Traders in the tax-exempt refused to buy bonds Wednesday morning as selling pressure continued to push bond prices down and yields up.

The largest deal of the week, about $330 million of Texas A&M University bonds priced Tuesday and Wednesday morning in a taxable and tax-exempt series and traders said spreads looked rich. In the secondary, traders were hesitant to put money to work because prices only continue to move lower with every session.

“It’s softer again this morning maybe three to four basis points even though Treasuries are about flat,” a New York trader said. “People are not willing to position much. It’s going to be down another three basis points the next day and it’s not worth it.”

Selling pressure came from retail investors who “are dumping paper.” In turn, mutual funds continue to sell holdings, this trader said. “It’s not a terrible mass exodus but there is definitely some selling pressure.”

Puerto Rico continues to pressure the market. Tuesday afternoon, a block size trade of Puerto Rico Highway and Transportation Authority bonds maturing in two years yielded over 6%. On the long end, yields are above 8%.

In the primary market, Wells Fargo priced $94.9 million of Board of Regent of Texas A&M University System revenue financing bonds, rated Aaa by Moody’s Investors Service and AA-plus by Standard & Poor’s and Fitch Ratings.

Yields ranged from 0.82% with a 1.875% coupon in 2016 to 4.12% with a 5% coupon in 2028. The bonds are callable at par in 2023. Bonds with 5% coupons yielded nine basis points to 32 basis points above Tuesday’s Municipal Market Data scale.
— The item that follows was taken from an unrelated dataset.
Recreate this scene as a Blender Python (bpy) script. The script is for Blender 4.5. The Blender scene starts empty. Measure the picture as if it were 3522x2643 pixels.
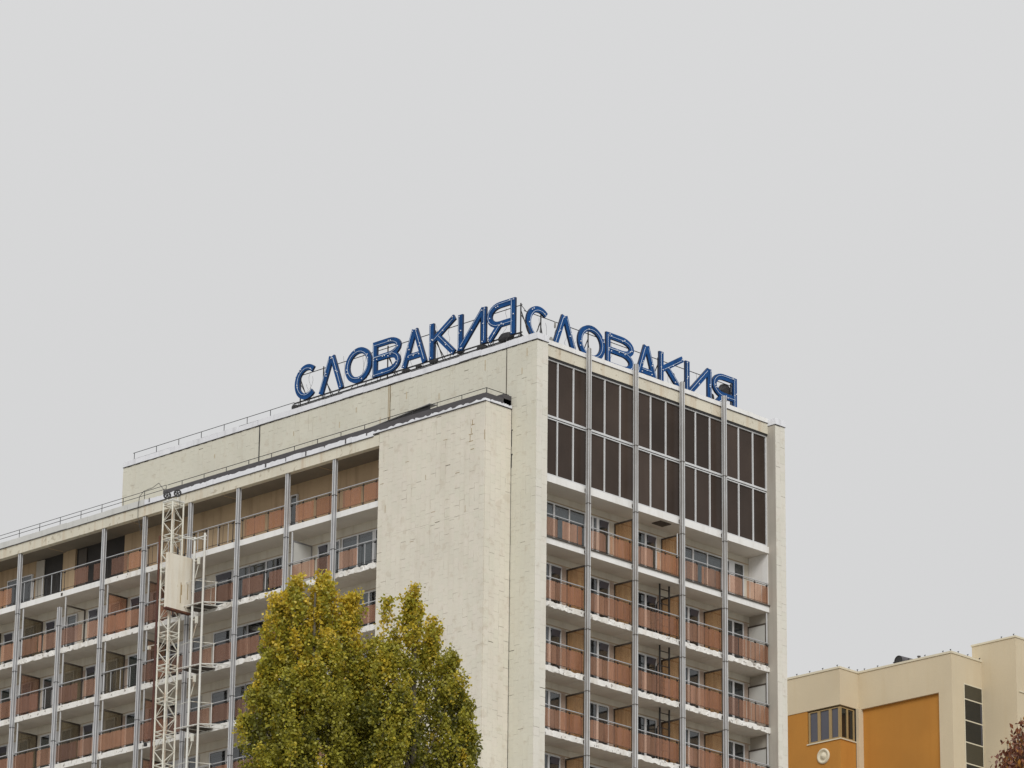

Tuesday, Wells priced $240 million of taxable bonds for the university. The bonds were priced at par to yield 0.38% in 2014 to 4.972% in 2043. Spreads ranged from 10 basis points to 115 basis points above the comparable Treasury yield.

In the competitive market, Portland should auction $215.5 million of revenue bonds, rated Aa3 by Moody’s and AA-minus by Standard & Poor’s.

Tuesday, yields on the triple-A Municipal Market Data scale ended as much as eight basis points weaker. The 10-year yield increased eight basis points to 3.02% and the 30-year yield rose four basis points to 4.49%. The two-year finished flat at 0.43% for the 34th straight session.

Yields on the Municipal Market Advisors scale ended as much as six basis points higher. The 10-year and 30-year yields rose five basis points each to 3.14% and 4.59%, respectively. The two-year closed unchanged at 0.55% for the 13th session.

Treasuries were mostly steady Wednesday morning after posting 11 basis-point losses Tuesday on the 10-year and 30-year yields. The two-year yield rose one basis point to 0.43% and the 30-year yield fell one basis point to 3.78%. The benchmark 10-year was steady at 2.86%.

In economic news, the July international trade balance widened to negative $39.1 billion in July, worse than analysts’ expected, and higher than the negative $34.5 billion trade gap in June. Imports came in at $3.5 billion while exports rose $1.1 billion.

“Both export and import volumes have shown an encouraging pickup over the latest three months relative to the trend over the last year, which we believe corroborates both the picture of stronger U.S. manufacturing activity and of an improvement in global economic activity,” wrote economists at RDQ Economics. “From the narrow perspective of third-quarter GDP accounting, the real trade balance in July was almost exactly in line with its average for the second quarter, which makes the trade gap neutral at this point for real GDP growth in the quarter.”